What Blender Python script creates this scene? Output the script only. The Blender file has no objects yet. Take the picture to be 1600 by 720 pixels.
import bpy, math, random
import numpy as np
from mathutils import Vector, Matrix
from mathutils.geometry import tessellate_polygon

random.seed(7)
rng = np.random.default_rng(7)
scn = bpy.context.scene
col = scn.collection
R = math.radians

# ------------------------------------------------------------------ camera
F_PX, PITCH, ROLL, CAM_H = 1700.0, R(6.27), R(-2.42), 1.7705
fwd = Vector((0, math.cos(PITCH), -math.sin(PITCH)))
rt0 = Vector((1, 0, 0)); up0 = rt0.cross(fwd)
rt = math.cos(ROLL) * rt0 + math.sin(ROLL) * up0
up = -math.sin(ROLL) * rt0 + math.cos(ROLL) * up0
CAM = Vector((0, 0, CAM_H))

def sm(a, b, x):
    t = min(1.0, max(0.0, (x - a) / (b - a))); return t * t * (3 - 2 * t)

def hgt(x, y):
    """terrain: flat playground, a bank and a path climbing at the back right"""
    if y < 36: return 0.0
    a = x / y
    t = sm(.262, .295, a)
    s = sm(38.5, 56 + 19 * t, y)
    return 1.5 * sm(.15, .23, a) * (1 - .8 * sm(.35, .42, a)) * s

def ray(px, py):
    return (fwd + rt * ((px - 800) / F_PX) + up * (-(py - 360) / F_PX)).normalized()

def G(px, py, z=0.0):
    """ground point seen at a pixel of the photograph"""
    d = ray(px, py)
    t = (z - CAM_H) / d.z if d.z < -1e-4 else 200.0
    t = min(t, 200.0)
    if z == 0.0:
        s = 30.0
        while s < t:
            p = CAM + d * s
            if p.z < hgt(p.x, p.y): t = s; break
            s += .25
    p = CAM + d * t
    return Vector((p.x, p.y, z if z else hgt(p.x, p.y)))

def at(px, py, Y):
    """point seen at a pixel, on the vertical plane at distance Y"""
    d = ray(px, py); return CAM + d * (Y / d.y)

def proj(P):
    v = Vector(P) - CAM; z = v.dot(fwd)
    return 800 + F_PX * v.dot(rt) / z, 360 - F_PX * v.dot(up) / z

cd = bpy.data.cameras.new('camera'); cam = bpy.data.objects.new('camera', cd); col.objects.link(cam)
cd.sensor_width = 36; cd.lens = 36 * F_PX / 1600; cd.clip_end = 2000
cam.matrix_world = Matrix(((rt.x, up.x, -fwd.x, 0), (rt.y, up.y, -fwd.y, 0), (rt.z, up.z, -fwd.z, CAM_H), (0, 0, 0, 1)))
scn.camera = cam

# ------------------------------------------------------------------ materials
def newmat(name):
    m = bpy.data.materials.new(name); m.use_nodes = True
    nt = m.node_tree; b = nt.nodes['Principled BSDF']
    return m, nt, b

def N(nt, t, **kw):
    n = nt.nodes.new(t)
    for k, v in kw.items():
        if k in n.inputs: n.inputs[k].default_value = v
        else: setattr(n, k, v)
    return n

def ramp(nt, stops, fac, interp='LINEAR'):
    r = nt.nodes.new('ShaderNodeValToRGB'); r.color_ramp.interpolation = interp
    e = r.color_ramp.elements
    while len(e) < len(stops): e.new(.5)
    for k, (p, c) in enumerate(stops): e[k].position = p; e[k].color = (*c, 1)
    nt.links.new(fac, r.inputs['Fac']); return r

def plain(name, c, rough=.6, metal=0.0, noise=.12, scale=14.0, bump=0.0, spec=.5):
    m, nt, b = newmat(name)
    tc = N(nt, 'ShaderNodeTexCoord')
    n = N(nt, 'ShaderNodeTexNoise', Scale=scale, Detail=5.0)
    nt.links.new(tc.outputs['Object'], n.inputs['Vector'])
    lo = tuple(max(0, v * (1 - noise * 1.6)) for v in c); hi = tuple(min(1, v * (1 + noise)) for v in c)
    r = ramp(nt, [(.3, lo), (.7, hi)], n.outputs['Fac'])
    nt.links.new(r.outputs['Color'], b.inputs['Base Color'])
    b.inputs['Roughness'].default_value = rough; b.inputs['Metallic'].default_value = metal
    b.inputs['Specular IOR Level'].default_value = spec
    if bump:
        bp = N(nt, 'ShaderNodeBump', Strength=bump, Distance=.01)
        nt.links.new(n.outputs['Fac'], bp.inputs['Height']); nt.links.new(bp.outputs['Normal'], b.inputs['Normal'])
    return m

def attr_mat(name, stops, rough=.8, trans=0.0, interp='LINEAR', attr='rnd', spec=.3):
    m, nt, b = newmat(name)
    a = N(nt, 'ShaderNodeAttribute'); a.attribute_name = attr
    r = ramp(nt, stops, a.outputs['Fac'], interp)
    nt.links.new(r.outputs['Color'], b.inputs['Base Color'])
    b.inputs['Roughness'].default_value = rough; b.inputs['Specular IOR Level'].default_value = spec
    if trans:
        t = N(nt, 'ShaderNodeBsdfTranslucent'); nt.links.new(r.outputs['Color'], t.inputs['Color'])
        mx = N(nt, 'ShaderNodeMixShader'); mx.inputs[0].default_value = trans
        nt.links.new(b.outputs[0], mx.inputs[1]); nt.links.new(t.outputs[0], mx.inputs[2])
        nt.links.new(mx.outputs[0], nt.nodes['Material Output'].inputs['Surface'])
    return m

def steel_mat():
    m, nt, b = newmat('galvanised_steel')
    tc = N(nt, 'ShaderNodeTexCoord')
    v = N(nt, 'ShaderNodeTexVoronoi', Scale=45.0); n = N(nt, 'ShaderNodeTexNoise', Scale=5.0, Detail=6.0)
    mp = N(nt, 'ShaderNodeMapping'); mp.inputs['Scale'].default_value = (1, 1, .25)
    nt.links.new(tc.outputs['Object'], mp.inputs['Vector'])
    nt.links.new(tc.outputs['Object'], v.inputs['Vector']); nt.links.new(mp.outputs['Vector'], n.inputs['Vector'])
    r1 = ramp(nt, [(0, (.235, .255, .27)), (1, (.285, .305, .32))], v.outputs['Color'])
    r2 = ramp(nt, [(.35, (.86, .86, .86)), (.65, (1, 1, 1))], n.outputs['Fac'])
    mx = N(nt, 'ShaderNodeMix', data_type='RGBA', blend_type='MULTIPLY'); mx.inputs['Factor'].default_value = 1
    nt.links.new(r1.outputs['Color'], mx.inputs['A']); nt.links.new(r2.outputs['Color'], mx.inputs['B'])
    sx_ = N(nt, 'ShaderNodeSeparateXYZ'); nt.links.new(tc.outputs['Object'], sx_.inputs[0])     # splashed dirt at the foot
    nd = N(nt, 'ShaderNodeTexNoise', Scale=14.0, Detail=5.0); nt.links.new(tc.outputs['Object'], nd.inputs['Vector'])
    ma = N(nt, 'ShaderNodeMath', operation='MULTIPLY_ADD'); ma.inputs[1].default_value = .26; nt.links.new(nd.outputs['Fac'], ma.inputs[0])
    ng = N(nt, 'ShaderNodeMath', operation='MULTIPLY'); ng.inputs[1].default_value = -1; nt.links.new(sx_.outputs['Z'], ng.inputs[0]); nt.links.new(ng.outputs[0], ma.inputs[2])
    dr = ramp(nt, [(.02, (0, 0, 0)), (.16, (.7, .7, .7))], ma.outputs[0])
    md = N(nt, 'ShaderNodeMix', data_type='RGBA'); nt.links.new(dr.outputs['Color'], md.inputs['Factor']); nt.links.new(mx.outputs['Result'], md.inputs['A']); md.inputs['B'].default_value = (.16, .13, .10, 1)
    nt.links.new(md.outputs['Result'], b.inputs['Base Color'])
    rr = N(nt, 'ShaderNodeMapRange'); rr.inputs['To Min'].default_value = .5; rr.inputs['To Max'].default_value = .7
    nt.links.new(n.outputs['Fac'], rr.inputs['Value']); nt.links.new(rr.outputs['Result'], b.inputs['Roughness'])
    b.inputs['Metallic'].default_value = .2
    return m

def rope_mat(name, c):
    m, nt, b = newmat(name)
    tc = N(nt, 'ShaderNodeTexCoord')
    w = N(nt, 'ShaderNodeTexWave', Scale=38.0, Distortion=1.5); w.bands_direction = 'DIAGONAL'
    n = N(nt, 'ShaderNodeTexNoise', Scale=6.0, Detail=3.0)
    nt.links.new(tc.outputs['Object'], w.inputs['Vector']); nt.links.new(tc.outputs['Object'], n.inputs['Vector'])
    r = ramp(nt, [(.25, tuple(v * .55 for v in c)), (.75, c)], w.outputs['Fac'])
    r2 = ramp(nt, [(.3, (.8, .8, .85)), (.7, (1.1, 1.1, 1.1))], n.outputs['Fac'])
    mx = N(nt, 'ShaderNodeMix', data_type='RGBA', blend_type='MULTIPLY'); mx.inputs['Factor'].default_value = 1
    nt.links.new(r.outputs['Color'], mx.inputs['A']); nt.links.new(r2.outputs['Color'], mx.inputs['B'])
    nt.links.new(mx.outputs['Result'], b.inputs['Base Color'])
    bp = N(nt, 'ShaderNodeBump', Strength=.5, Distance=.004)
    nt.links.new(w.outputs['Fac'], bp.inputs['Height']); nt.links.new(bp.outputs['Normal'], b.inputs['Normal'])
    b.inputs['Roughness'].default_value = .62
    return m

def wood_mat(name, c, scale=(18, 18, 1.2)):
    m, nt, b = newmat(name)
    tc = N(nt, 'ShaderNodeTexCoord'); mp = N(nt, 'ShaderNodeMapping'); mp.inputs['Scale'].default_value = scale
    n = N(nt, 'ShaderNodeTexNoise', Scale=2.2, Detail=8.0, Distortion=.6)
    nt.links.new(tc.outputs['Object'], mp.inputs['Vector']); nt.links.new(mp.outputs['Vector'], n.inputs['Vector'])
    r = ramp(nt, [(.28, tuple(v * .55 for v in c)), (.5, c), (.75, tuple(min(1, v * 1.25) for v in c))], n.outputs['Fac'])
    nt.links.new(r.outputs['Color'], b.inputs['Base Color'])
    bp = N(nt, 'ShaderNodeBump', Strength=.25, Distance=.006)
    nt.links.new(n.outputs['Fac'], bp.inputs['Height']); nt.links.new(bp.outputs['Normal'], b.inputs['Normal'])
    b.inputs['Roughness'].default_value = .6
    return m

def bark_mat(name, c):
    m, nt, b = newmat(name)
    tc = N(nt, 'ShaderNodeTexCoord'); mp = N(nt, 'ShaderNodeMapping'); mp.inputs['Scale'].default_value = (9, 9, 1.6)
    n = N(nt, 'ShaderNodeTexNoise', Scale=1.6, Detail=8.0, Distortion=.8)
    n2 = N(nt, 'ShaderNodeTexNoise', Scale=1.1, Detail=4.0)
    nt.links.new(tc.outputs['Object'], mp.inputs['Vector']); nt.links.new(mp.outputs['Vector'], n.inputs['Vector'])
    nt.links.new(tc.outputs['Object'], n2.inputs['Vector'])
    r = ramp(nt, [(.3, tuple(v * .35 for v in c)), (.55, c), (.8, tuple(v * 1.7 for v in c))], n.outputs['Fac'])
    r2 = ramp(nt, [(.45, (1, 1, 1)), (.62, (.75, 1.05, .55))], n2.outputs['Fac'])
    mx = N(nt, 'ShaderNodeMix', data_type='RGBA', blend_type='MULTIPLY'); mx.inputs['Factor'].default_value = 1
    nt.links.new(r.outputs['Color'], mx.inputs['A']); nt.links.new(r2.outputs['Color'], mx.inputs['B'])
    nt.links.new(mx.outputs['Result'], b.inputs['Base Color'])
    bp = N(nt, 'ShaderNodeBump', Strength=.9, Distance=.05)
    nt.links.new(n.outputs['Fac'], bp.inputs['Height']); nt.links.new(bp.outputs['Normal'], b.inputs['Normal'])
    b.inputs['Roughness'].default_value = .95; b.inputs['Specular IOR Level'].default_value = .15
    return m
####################
Task directions →
Reproduce only the lines from the top of the material through the one bearing "return Vector((p.x, p.y, z", each exactly as it stands.

Exercise answer →
What Blender Python script creates this scene? Output the script only. The Blender file has no objects yet. Take the picture to be 1600 by 720 pixels.
import bpy, math, random
import numpy as np
from mathutils import Vector, Matrix
from mathutils.geometry import tessellate_polygon

random.seed(7)
rng = np.random.default_rng(7)
scn = bpy.context.scene
col = scn.collection
R = math.radians

# ------------------------------------------------------------------ camera
F_PX, PITCH, ROLL, CAM_H = 1700.0, R(6.27), R(-2.42), 1.7705
fwd = Vector((0, math.cos(PITCH), -math.sin(PITCH)))
rt0 = Vector((1, 0, 0)); up0 = rt0.cross(fwd)
rt = math.cos(ROLL) * rt0 + math.sin(ROLL) * up0
up = -math.sin(ROLL) * rt0 + math.cos(ROLL) * up0
CAM = Vector((0, 0, CAM_H))

def sm(a, b, x):
    t = min(1.0, max(0.0, (x - a) / (b - a))); return t * t * (3 - 2 * t)

def hgt(x, y):
    """terrain: flat playground, a bank and a path climbing at the back right"""
    if y < 36: return 0.0
    a = x / y
    t = sm(.262, .295, a)
    s = sm(38.5, 56 + 19 * t, y)
    return 1.5 * sm(.15, .23, a) * (1 - .8 * sm(.35, .42, a)) * s

def ray(px, py):
    return (fwd + rt * ((px - 800) / F_PX) + up * (-(py - 360) / F_PX)).normalized()

def G(px, py, z=0.0):
    """ground point seen at a pixel of the photograph"""
    d = ray(px, py)
    t = (z - CAM_H) / d.z if d.z < -1e-4 else 200.0
    t = min(t, 200.0)
    if z == 0.0:
        s = 30.0
        while s < t:
            p = CAM + d * s
            if p.z < hgt(p.x, p.y): t = s; break
            s += .25
    p = CAM + d * t
    return Vector((p.x, p.y, z if z else hgt(p.x, p.y)))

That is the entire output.